Me separé de la congregación por respeto a sus principios y al llegar a un trayecto vital en el que podían producirse dualidades, una colisión ideológica y de enfoque, vinculada con la realidad social, económica y política con la tendría que lidiar desde la profesión seleccionada.
Soy frontal y directo hasta conmigo mismo. Evito e impugno la doble moral a todos los niveles.

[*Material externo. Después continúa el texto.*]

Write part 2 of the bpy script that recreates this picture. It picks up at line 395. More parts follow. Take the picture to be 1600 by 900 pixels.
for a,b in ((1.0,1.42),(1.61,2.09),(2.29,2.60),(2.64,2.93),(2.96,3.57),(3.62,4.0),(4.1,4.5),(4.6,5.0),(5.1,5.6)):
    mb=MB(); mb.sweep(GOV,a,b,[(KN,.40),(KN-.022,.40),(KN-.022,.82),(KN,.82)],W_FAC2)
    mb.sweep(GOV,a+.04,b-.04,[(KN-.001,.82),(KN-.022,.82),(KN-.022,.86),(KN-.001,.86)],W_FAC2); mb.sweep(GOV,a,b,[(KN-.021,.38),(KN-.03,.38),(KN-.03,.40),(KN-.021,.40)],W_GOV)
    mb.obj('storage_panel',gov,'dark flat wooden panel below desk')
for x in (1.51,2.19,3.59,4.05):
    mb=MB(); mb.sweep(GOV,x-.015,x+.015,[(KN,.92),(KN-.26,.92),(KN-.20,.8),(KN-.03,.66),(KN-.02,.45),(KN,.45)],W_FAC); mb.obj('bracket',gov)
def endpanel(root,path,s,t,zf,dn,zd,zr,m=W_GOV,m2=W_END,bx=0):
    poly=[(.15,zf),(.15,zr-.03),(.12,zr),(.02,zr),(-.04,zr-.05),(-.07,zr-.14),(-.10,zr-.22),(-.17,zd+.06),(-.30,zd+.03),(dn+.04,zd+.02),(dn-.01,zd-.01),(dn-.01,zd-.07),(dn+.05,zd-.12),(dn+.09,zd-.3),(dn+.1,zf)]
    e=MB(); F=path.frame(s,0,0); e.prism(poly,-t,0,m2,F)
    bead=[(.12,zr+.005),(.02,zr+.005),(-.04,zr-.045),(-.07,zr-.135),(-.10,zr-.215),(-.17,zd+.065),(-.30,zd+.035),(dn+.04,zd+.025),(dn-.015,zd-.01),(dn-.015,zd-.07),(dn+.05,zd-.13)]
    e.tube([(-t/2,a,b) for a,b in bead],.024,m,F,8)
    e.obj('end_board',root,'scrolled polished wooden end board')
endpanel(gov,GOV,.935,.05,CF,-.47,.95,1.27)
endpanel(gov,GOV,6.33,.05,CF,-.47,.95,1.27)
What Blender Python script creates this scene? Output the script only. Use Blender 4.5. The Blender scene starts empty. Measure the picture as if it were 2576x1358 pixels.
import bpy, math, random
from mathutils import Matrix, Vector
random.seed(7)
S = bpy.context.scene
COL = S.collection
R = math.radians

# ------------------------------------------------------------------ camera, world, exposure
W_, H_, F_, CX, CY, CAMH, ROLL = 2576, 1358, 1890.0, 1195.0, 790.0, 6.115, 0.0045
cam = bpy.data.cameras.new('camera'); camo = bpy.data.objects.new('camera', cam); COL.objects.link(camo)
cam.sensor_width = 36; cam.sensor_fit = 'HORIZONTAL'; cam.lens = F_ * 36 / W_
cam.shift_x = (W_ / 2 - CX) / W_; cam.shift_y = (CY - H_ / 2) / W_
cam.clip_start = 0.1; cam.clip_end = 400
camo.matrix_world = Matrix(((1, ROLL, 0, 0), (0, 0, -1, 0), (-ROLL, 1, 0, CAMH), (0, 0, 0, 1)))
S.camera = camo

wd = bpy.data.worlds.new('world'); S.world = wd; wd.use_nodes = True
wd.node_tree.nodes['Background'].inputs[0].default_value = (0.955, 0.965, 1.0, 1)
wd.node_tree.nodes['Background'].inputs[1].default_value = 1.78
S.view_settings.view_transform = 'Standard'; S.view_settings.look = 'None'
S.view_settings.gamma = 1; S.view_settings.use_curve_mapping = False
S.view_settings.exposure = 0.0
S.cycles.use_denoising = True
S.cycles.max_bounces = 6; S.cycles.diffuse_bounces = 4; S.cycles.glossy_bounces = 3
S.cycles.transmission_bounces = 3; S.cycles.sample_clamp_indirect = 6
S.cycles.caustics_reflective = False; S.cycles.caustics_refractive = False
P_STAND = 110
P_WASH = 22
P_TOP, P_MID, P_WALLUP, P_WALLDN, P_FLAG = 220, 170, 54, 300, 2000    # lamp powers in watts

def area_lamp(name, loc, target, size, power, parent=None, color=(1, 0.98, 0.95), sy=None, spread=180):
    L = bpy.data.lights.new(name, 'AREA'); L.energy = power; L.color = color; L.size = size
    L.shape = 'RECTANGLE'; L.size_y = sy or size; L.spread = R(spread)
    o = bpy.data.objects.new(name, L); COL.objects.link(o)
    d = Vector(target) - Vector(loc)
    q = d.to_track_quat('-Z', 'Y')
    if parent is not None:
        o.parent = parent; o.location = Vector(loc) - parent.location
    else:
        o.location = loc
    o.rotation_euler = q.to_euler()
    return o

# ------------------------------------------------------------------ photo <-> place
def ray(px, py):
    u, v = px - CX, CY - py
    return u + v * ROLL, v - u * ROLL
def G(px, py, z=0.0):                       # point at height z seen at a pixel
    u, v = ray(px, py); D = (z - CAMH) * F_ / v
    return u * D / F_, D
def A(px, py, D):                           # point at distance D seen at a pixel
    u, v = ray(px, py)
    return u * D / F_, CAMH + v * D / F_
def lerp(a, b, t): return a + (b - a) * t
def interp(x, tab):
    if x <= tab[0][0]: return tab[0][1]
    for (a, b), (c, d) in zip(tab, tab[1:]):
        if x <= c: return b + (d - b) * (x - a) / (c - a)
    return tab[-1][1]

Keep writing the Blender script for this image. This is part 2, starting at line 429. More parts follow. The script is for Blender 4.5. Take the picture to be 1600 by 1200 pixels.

Así es que en un proceso de autocrítica me convencí que la iglesia me quedaba grande; me marché y no pocos hermanos se quedaron boquieabiertos partiendo del nivel de consagración que en mi veían.
Aparte de influir, ayer y hoy, en mi comportamiento, haber pasado mi primera juventud en la iglesia me dejó grandes enseñanzas y diría que me dotó de habilidades para descifrar a la gente, ver el trasfondo de las actitudes y hasta modelar intenciones.
Por eso me resulta tan práctico separar el trigo de la paja, conocer a leguas a los farsantes, falsos profetas, simuladores, apóstatas, fariseos, serpientes disfrazadas de ovejas, lobos con antifaz de pastores, avivatos de la fe, estafadores espirituales y perversos, tan abundantes hoy en día.
De manera que a mí no me engañan ni me pueden meter gato por liebre. Los tengo bien ubicados en cualquier plataforma comunicacional desde la que hablen para engatusar a los incautos.